Thursday, June 11, 2009

I'm needing my outlet back (my blog), and I REALLY want to stick with it, not go M.I.A. for months at a time like I've done in the past. I love being able to type my feelings, and with the click of a button post my cares away! I would also like to start honing my writing skills again. It's something I love very much, but with having a job along with motherhood, it gets put on the backburner more often than not. When I feel the (self-induced) pressure of not posting enough, or not finding the time to post, my stress-reliever starts to...stress me out!
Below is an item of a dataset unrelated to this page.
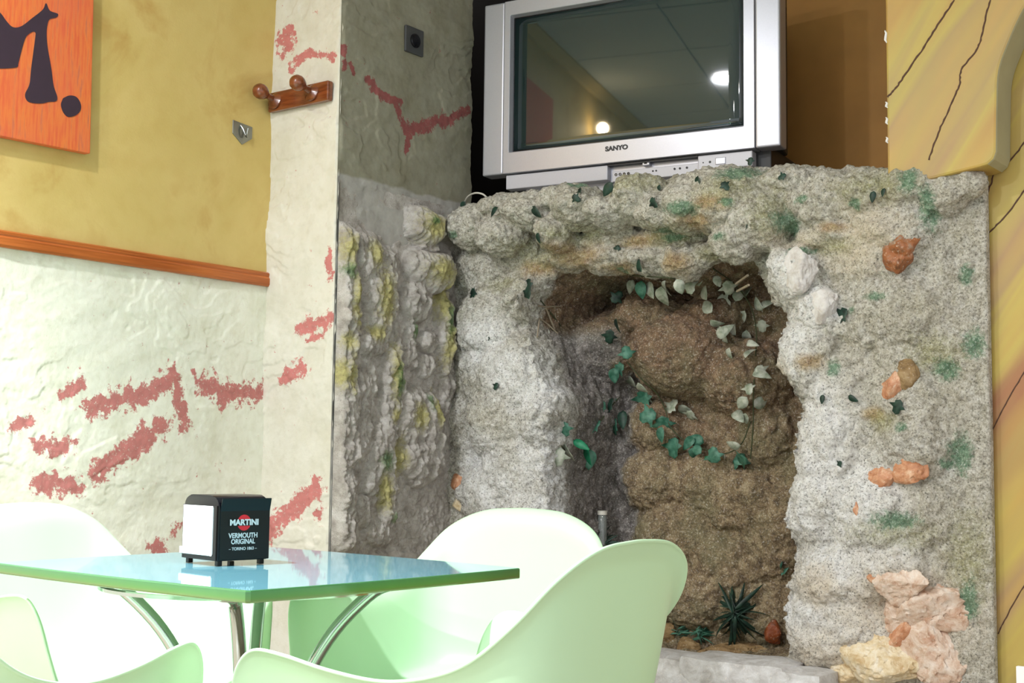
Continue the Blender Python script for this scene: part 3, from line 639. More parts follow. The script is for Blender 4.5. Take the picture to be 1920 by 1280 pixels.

It's no big secret stress-management and myself do not go hand in hand. Just the other day, I was having a mini-meltdown over the list of toiletries I needed to buy for the family. The husband has no idea how much thought goes into the buying of everyday items! Soap for instance....I need somthing that will wash all of my family's "2000 body parts", without "leaving a sticky film that won't rinse away"-one child needs extra moisturization, one's got extremely sensitve, yet extremely kissable skin, and 3 don't want to smell like a girl, something about when you sweat and emit the oders of Island Breeze, apparently not so manly! When buying detergent, I need something that won't balk in the face of grass stains, chocolate, or Gasconade River mud, but smells good...just not too much like a girl. I used to use Febreeze scented fabric softener, but it seems in the summer when sweating occurs, lavendar-while calming- just doesn't cut it on the workforce or the ballfield! And Cody wonders why, I sit at the table, surrounded by pink post-its and sale-ads before going shopping...it's tedious and stressful..and if I ever hit the lotto, I would definitely look into a personal shopper, or a personal worrier. I don't want to stress out over toilet paper, and how Spider-Man toothpaste, doesn't taste as good as Spongebob toothpaste, and which child prefers which! So, for all of you who are reading my nuttiness----I'M BAAACKKK!